The problem: Give the data again, word for word.
▶
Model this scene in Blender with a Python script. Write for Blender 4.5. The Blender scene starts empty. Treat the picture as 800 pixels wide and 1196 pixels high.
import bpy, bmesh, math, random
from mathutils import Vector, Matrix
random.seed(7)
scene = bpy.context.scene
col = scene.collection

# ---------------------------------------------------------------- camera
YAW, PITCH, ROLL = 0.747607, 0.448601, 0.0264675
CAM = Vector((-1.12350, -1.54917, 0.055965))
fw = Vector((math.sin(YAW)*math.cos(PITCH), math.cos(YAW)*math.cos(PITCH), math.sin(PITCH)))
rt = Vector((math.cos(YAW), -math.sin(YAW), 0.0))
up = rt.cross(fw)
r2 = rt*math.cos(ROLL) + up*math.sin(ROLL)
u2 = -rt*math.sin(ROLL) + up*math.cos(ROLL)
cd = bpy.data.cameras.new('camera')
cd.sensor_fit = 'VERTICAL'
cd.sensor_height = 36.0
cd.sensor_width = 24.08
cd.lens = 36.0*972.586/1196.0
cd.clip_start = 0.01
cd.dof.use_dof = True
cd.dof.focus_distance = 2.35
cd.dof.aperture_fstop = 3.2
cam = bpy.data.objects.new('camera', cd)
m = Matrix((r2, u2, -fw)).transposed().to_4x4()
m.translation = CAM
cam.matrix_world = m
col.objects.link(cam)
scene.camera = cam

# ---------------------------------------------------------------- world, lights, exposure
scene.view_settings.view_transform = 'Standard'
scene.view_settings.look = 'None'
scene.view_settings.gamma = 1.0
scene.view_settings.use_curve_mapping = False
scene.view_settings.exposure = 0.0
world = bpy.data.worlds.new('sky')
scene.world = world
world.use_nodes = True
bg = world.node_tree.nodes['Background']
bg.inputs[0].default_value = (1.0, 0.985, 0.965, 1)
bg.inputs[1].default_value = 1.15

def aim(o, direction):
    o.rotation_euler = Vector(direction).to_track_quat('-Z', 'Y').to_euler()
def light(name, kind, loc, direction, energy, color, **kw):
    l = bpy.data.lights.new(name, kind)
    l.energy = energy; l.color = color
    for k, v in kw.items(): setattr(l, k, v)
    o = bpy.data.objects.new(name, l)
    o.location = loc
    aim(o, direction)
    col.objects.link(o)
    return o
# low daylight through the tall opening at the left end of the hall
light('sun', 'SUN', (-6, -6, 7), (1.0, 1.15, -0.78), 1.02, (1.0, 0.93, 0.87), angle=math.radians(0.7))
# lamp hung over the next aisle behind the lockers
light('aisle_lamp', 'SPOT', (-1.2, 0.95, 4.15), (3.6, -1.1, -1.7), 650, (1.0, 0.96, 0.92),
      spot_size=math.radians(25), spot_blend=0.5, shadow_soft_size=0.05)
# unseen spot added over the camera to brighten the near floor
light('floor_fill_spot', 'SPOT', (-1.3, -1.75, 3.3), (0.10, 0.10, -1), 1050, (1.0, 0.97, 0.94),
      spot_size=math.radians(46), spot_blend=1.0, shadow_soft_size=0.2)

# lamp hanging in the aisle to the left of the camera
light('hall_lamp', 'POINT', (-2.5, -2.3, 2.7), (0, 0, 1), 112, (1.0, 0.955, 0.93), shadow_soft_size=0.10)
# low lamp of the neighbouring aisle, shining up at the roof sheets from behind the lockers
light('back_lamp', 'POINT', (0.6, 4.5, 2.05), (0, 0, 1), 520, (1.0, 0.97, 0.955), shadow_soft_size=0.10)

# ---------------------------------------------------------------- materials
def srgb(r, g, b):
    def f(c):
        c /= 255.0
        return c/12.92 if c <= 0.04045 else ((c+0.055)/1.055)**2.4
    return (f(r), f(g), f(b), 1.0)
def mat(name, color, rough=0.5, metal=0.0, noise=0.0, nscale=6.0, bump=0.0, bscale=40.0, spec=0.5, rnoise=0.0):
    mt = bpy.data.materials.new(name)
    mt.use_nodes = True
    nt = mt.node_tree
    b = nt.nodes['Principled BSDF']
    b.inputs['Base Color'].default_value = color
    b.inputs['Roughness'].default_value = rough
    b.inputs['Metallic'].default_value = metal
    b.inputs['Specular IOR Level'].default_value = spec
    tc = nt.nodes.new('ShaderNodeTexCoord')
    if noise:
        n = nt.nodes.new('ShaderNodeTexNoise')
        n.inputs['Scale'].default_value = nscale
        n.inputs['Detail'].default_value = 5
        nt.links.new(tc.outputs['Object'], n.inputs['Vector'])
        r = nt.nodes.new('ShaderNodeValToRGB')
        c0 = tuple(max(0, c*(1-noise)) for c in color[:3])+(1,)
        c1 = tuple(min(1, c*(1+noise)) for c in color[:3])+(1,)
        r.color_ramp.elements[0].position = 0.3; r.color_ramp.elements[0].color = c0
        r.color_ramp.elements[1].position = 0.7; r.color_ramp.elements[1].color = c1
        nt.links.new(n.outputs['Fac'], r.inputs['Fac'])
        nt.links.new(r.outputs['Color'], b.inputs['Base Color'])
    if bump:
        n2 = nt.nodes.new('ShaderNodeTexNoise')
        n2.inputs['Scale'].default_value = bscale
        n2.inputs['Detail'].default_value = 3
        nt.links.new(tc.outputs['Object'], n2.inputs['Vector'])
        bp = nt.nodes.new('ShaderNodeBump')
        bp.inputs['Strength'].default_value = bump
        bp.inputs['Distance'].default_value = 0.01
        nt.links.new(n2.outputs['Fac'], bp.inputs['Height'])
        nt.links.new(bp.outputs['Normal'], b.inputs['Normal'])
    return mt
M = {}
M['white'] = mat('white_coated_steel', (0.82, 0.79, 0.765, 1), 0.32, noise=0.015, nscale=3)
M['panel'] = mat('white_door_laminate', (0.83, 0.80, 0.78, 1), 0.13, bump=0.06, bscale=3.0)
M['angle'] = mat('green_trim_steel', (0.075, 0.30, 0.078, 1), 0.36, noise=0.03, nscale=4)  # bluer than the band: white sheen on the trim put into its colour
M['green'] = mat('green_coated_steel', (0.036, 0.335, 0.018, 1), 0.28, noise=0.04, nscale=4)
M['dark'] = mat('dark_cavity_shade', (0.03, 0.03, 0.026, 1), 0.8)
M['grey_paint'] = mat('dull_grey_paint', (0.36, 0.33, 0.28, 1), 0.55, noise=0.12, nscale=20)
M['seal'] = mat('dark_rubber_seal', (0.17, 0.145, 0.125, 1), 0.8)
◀
Finished answer:
Model this scene in Blender with a Python script. Write for Blender 4.5. The Blender scene starts empty. Treat the picture as 800 pixels wide and 1196 pixels high.
import bpy, bmesh, math, random
from mathutils import Vector, Matrix
random.seed(7)
scene = bpy.context.scene
col = scene.collection

# ---------------------------------------------------------------- camera
YAW, PITCH, ROLL = 0.747607, 0.448601, 0.0264675
CAM = Vector((-1.12350, -1.54917, 0.055965))
fw = Vector((math.sin(YAW)*math.cos(PITCH), math.cos(YAW)*math.cos(PITCH), math.sin(PITCH)))
rt = Vector((math.cos(YAW), -math.sin(YAW), 0.0))
up = rt.cross(fw)
r2 = rt*math.cos(ROLL) + up*math.sin(ROLL)
u2 = -rt*math.sin(ROLL) + up*math.cos(ROLL)
cd = bpy.data.cameras.new('camera')
cd.sensor_fit = 'VERTICAL'
cd.sensor_height = 36.0
cd.sensor_width = 24.08
cd.lens = 36.0*972.586/1196.0
cd.clip_start = 0.01
cd.dof.use_dof = True
cd.dof.focus_distance = 2.35
cd.dof.aperture_fstop = 3.2
cam = bpy.data.objects.new('camera', cd)
m = Matrix((r2, u2, -fw)).transposed().to_4x4()
m.translation = CAM
cam.matrix_world = m
col.objects.link(cam)
scene.camera = cam

# ---------------------------------------------------------------- world, lights, exposure
scene.view_settings.view_transform = 'Standard'
scene.view_settings.look = 'None'
scene.view_settings.gamma = 1.0
scene.view_settings.use_curve_mapping = False
scene.view_settings.exposure = 0.0
world = bpy.data.worlds.new('sky')
scene.world = world
world.use_nodes = True
bg = world.node_tree.nodes['Background']
bg.inputs[0].default_value = (1.0, 0.985, 0.965, 1)
bg.inputs[1].default_value = 1.15

def aim(o, direction):
    o.rotation_euler = Vector(direction).to_track_quat('-Z', 'Y').to_euler()
def light(name, kind, loc, direction, energy, color, **kw):
    l = bpy.data.lights.new(name, kind)
    l.energy = energy; l.color = color
    for k, v in kw.items(): setattr(l, k, v)
    o = bpy.data.objects.new(name, l)
    o.location = loc
    aim(o, direction)
    col.objects.link(o)
    return o
# low daylight through the tall opening at the left end of the hall
light('sun', 'SUN', (-6, -6, 7), (1.0, 1.15, -0.78), 1.02, (1.0, 0.93, 0.87), angle=math.radians(0.7))
# lamp hung over the next aisle behind the lockers
light('aisle_lamp', 'SPOT', (-1.2, 0.95, 4.15), (3.6, -1.1, -1.7), 650, (1.0, 0.96, 0.92),
      spot_size=math.radians(25), spot_blend=0.5, shadow_soft_size=0.05)
# unseen spot added over the camera to brighten the near floor
light('floor_fill_spot', 'SPOT', (-1.3, -1.75, 3.3), (0.10, 0.10, -1), 1050, (1.0, 0.97, 0.94),
      spot_size=math.radians(46), spot_blend=1.0, shadow_soft_size=0.2)

# lamp hanging in the aisle to the left of the camera
light('hall_lamp', 'POINT', (-2.5, -2.3, 2.7), (0, 0, 1), 112, (1.0, 0.955, 0.93), shadow_soft_size=0.10)
# low lamp of the neighbouring aisle, shining up at the roof sheets from behind the lockers
light('back_lamp', 'POINT', (0.6, 4.5, 2.05), (0, 0, 1), 520, (1.0, 0.97, 0.955), shadow_soft_size=0.10)

# ---------------------------------------------------------------- materials
def srgb(r, g, b):
    def f(c):
        c /= 255.0
        return c/12.92 if c <= 0.04045 else ((c+0.055)/1.055)**2.4
    return (f(r), f(g), f(b), 1.0)
def mat(name, color, rough=0.5, metal=0.0, noise=0.0, nscale=6.0, bump=0.0, bscale=40.0, spec=0.5, rnoise=0.0):
    mt = bpy.data.materials.new(name)
    mt.use_nodes = True
    nt = mt.node_tree
    b = nt.nodes['Principled BSDF']
    b.inputs['Base Color'].default_value = color
    b.inputs['Roughness'].default_value = rough
    b.inputs['Metallic'].default_value = metal
    b.inputs['Specular IOR Level'].default_value = spec
    tc = nt.nodes.new('ShaderNodeTexCoord')
    if noise:
        n = nt.nodes.new('ShaderNodeTexNoise')
        n.inputs['Scale'].default_value = nscale
        n.inputs['Detail'].default_value = 5
        nt.links.new(tc.outputs['Object'], n.inputs['Vector'])
        r = nt.nodes.new('ShaderNodeValToRGB')
        c0 = tuple(max(0, c*(1-noise)) for c in color[:3])+(1,)
        c1 = tuple(min(1, c*(1+noise)) for c in color[:3])+(1,)
        r.color_ramp.elements[0].position = 0.3; r.color_ramp.elements[0].color = c0
        r.color_ramp.elements[1].position = 0.7; r.color_ramp.elements[1].color = c1
        nt.links.new(n.outputs['Fac'], r.inputs['Fac'])
        nt.links.new(r.outputs['Color'], b.inputs['Base Color'])
    if bump:
        n2 = nt.nodes.new('ShaderNodeTexNoise')
        n2.inputs['Scale'].default_value = bscale
        n2.inputs['Detail'].default_value = 3
        nt.links.new(tc.outputs['Object'], n2.inputs['Vector'])
        bp = nt.nodes.new('ShaderNodeBump')
        bp.inputs['Strength'].default_value = bump
        bp.inputs['Distance'].default_value = 0.01
        nt.links.new(n2.outputs['Fac'], bp.inputs['Height'])
        nt.links.new(bp.outputs['Normal'], b.inputs['Normal'])
    return mt
M = {}
M['white'] = mat('white_coated_steel', (0.82, 0.79, 0.765, 1), 0.32, noise=0.015, nscale=3)
M['panel'] = mat('white_door_laminate', (0.83, 0.80, 0.78, 1), 0.13, bump=0.06, bscale=3.0)
M['angle'] = mat('green_trim_steel', (0.075, 0.30, 0.078, 1), 0.36, noise=0.03, nscale=4)  # bluer than the band: white sheen on the trim put into its colour
M['green'] = mat('green_coated_steel', (0.036, 0.335, 0.018, 1), 0.28, noise=0.04, nscale=4)
M['dark'] = mat('dark_cavity_shade', (0.03, 0.03, 0.026, 1), 0.8)
M['grey_paint'] = mat('dull_grey_paint', (0.36, 0.33, 0.28, 1), 0.55, noise=0.12, nscale=20)
M['seal'] = mat('dark_rubber_seal', (0.17, 0.145, 0.125, 1), 0.8)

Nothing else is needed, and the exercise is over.